** START Source records **
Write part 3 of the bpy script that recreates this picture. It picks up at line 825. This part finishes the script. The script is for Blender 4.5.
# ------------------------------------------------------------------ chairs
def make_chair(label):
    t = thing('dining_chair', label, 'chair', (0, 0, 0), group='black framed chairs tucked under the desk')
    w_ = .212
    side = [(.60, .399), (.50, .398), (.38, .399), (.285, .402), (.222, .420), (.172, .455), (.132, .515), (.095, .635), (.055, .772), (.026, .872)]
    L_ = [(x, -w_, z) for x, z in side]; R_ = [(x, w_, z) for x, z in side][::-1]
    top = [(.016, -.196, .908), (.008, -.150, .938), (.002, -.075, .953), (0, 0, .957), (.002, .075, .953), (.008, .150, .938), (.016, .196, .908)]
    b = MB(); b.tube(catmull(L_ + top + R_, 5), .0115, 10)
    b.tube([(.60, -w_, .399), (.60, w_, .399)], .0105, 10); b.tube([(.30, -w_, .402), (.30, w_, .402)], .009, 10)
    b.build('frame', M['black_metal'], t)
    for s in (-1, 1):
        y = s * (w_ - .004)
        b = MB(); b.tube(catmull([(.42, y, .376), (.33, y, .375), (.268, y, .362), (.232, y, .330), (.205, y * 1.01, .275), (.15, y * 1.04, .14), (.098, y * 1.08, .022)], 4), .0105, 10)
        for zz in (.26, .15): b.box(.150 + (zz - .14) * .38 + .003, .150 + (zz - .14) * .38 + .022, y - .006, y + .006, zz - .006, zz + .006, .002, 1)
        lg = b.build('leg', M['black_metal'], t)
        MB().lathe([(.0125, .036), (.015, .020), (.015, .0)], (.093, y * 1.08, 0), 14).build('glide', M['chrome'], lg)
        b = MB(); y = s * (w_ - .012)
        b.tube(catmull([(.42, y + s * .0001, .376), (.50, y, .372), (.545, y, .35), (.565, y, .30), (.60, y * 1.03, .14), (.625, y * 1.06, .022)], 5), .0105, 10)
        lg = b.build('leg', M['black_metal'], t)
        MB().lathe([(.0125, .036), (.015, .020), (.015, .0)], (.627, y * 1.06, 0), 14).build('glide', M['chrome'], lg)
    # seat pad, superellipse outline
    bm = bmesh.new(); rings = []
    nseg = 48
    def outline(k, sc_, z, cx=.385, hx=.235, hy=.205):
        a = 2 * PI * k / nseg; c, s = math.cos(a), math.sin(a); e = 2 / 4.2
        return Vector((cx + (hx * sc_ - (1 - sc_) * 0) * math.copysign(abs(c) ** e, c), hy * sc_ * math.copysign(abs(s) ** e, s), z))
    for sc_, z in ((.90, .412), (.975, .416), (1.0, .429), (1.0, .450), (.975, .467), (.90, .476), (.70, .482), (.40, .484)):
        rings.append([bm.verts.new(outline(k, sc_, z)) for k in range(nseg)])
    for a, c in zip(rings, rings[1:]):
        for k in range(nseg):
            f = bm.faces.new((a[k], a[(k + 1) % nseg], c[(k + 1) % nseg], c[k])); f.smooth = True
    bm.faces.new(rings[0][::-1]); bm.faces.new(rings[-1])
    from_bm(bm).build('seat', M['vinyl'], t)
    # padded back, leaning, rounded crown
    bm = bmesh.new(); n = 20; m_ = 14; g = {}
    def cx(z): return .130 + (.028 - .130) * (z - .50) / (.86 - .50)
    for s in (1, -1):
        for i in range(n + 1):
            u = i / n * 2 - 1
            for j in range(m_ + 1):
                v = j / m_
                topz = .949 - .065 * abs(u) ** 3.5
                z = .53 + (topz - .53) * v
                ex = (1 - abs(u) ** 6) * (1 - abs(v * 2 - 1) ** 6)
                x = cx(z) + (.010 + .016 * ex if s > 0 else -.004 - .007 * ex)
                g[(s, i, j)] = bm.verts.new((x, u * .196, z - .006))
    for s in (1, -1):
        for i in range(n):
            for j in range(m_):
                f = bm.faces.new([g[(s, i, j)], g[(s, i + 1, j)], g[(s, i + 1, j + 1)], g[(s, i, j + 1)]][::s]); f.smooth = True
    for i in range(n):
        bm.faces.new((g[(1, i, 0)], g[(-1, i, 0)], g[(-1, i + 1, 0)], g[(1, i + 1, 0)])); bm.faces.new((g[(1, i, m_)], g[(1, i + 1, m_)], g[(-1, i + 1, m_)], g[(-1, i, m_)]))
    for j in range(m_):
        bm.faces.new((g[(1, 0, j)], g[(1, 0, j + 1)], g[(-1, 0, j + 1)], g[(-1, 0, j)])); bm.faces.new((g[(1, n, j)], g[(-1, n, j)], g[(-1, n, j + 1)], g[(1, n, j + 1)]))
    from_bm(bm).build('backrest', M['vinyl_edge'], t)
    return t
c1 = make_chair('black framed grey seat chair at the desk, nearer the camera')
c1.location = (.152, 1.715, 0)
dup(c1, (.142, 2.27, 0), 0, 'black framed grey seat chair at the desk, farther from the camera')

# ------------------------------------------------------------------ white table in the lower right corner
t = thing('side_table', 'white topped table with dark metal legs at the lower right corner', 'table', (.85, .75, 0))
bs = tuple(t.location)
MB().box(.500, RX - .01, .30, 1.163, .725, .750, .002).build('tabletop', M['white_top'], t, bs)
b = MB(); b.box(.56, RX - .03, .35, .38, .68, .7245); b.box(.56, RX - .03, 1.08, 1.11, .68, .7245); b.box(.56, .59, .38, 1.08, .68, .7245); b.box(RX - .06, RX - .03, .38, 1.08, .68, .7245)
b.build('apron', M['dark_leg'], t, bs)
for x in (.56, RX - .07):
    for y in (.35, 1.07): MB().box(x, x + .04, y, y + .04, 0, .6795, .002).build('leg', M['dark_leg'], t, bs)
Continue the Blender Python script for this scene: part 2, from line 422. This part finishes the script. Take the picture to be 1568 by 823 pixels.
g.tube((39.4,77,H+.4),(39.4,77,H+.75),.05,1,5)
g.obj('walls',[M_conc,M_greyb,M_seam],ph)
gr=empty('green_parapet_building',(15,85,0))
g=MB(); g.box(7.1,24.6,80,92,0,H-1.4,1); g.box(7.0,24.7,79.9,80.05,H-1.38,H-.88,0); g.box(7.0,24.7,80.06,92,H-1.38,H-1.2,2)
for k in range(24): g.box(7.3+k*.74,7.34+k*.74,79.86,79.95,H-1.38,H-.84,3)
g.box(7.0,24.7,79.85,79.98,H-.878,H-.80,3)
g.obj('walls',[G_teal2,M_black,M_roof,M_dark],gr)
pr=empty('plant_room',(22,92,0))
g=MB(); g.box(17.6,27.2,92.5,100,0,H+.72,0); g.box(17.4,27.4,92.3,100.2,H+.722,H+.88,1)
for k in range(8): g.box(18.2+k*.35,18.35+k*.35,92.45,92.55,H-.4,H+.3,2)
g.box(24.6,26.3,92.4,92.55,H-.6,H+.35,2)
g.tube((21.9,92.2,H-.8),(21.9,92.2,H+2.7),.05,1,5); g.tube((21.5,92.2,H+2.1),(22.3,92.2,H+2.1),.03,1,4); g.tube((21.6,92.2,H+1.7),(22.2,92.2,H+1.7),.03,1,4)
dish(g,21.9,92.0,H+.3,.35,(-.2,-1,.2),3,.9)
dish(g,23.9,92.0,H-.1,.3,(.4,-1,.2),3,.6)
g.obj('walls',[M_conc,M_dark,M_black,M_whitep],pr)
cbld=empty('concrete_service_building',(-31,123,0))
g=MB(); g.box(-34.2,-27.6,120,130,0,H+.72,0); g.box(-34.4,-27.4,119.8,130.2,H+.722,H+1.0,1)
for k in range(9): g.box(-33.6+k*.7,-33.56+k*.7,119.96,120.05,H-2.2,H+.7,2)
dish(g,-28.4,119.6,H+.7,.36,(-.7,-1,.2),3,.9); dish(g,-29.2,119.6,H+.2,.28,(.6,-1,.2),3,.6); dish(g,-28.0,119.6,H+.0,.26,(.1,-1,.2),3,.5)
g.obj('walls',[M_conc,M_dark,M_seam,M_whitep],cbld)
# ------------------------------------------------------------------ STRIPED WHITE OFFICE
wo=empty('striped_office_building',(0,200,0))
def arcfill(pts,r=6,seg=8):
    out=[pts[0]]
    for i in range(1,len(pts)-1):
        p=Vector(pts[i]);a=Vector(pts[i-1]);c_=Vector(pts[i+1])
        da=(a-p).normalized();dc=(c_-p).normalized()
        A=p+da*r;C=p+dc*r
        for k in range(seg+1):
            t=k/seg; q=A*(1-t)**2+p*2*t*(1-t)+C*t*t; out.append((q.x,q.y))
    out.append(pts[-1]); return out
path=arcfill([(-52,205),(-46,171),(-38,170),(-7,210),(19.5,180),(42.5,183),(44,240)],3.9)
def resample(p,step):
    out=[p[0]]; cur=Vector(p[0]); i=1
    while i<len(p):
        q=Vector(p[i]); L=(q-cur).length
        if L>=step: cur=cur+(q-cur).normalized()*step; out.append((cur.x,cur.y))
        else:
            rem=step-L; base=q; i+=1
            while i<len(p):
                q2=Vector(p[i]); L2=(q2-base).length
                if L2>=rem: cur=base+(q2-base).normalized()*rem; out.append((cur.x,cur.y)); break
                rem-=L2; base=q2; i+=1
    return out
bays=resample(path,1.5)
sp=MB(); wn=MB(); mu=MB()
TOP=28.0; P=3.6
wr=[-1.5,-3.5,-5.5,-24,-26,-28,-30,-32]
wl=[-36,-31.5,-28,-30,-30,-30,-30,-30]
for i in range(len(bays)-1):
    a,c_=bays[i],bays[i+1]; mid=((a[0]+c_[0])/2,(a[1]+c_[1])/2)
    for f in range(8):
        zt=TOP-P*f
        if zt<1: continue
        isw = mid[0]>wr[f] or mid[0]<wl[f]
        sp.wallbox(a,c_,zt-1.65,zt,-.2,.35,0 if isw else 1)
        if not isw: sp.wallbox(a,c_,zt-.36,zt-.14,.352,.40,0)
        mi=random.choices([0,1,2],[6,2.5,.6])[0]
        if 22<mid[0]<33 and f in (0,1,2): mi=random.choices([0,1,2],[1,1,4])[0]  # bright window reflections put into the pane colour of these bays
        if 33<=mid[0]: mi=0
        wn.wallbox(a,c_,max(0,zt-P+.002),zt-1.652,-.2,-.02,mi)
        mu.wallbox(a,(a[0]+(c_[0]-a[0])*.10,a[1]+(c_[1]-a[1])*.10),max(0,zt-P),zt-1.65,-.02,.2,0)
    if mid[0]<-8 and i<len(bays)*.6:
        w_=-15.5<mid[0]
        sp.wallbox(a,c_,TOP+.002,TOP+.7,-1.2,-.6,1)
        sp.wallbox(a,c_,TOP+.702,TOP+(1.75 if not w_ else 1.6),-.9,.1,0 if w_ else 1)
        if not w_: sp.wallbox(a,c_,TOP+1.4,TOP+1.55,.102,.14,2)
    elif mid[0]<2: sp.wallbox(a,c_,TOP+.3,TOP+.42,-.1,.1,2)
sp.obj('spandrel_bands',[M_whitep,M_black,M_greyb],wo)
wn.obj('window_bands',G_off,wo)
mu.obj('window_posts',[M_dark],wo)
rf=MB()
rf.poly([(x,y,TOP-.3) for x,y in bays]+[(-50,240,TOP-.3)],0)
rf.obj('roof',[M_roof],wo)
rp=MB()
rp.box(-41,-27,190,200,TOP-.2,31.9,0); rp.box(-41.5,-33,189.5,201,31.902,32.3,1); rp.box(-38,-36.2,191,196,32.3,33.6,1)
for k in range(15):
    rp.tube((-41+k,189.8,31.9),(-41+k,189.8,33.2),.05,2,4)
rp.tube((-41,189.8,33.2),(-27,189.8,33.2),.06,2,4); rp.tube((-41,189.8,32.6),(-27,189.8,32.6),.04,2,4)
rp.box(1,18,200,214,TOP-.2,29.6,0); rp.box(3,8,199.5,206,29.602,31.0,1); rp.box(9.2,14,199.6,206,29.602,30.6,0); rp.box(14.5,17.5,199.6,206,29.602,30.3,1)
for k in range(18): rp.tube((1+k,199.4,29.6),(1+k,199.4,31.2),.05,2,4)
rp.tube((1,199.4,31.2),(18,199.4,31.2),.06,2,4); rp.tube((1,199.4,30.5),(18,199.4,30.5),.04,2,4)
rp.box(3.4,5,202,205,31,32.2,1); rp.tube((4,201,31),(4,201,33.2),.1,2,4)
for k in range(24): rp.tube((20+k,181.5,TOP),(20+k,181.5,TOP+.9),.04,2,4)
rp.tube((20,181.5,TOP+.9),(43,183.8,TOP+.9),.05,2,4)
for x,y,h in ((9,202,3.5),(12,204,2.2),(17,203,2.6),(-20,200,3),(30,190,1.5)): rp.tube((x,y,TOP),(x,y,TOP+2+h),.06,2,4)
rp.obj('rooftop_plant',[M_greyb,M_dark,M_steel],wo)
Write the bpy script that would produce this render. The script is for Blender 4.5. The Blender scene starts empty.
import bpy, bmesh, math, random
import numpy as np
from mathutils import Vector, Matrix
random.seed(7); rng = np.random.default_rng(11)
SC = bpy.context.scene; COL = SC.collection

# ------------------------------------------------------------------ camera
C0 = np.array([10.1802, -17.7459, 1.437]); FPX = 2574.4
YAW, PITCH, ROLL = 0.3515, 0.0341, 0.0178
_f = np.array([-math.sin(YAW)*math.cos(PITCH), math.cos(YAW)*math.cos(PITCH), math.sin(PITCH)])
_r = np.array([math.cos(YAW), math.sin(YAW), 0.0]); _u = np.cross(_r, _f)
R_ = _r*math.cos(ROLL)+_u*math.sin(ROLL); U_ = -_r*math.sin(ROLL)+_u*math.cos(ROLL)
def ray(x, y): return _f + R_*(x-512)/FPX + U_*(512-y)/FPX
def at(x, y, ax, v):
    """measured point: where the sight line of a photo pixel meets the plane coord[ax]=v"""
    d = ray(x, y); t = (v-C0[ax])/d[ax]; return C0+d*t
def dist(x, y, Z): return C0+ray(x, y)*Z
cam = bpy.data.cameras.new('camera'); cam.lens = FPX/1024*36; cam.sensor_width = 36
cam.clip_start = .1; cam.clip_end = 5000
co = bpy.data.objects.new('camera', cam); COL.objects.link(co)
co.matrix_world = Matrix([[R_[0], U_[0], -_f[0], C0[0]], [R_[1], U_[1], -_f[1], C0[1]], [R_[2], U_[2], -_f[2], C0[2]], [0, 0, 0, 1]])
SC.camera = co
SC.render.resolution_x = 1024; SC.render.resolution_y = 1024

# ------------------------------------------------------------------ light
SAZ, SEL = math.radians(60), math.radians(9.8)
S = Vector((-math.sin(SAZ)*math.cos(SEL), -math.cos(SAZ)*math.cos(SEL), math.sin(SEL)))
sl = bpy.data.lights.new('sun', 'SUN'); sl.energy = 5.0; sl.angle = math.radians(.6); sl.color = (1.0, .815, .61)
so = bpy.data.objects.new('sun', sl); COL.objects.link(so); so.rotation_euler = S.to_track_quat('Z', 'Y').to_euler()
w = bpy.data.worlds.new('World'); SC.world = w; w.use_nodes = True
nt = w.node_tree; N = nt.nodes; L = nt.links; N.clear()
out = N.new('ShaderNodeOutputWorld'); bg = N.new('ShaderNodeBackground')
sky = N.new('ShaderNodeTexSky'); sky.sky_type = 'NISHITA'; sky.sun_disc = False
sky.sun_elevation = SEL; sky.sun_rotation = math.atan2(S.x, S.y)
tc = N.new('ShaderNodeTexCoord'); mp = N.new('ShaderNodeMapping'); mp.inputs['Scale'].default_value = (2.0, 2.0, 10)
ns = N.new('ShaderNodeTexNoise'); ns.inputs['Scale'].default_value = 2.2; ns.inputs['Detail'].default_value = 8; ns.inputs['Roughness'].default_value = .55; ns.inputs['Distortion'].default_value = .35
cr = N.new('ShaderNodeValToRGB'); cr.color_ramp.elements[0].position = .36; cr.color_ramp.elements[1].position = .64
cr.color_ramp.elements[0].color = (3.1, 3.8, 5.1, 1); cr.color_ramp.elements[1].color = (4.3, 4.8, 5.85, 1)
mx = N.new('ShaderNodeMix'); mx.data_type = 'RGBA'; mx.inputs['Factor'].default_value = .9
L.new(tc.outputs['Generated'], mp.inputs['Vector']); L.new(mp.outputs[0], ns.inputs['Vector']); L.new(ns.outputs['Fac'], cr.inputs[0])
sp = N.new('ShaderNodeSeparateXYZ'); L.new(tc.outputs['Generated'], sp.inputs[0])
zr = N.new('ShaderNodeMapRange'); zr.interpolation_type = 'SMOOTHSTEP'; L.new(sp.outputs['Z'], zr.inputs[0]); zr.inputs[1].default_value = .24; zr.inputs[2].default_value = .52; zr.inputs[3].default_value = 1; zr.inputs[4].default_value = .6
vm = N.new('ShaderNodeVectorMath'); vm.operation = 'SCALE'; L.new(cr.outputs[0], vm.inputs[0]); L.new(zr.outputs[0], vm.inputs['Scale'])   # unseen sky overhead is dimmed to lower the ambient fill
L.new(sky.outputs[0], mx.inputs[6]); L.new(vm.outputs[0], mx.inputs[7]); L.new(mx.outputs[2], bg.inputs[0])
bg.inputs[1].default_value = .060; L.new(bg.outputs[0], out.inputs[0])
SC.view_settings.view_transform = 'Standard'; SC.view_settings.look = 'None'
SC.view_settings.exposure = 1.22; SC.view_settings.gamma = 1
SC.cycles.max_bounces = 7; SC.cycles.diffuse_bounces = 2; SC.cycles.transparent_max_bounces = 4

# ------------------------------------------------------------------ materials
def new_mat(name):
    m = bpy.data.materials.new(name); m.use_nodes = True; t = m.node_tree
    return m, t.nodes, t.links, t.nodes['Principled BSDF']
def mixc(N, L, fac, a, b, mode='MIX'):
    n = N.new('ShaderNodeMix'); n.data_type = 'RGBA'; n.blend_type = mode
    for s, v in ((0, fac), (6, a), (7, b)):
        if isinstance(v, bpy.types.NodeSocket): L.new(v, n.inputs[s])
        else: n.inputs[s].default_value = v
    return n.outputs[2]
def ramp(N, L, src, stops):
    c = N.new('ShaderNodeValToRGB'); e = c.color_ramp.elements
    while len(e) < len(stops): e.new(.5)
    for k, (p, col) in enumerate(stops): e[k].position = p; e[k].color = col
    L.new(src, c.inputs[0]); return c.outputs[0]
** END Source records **
Starting at the line that contains "Write the bpy" and stopping at the line that contains "SC.render.resolution_x = 1024;", transcribe the lines exactly; both boundary lines are to be included.

Write the bpy script that would produce this render. The script is for Blender 4.5. The Blender scene starts empty.
import bpy, bmesh, math, random
import numpy as np
from mathutils import Vector, Matrix
random.seed(7); rng = np.random.default_rng(11)
SC = bpy.context.scene; COL = SC.collection

# ------------------------------------------------------------------ camera
C0 = np.array([10.1802, -17.7459, 1.437]); FPX = 2574.4
YAW, PITCH, ROLL = 0.3515, 0.0341, 0.0178
_f = np.array([-math.sin(YAW)*math.cos(PITCH), math.cos(YAW)*math.cos(PITCH), math.sin(PITCH)])
_r = np.array([math.cos(YAW), math.sin(YAW), 0.0]); _u = np.cross(_r, _f)
R_ = _r*math.cos(ROLL)+_u*math.sin(ROLL); U_ = -_r*math.sin(ROLL)+_u*math.cos(ROLL)
def ray(x, y): return _f + R_*(x-512)/FPX + U_*(512-y)/FPX
def at(x, y, ax, v):
    """measured point: where the sight line of a photo pixel meets the plane coord[ax]=v"""
    d = ray(x, y); t = (v-C0[ax])/d[ax]; return C0+d*t
def dist(x, y, Z): return C0+ray(x, y)*Z
cam = bpy.data.cameras.new('camera'); cam.lens = FPX/1024*36; cam.sensor_width = 36
cam.clip_start = .1; cam.clip_end = 5000
co = bpy.data.objects.new('camera', cam); COL.objects.link(co)
co.matrix_world = Matrix([[R_[0], U_[0], -_f[0], C0[0]], [R_[1], U_[1], -_f[1], C0[1]], [R_[2], U_[2], -_f[2], C0[2]], [0, 0, 0, 1]])
SC.camera = co
SC.render.resolution_x = 1024; SC.render.resolution_y = 1024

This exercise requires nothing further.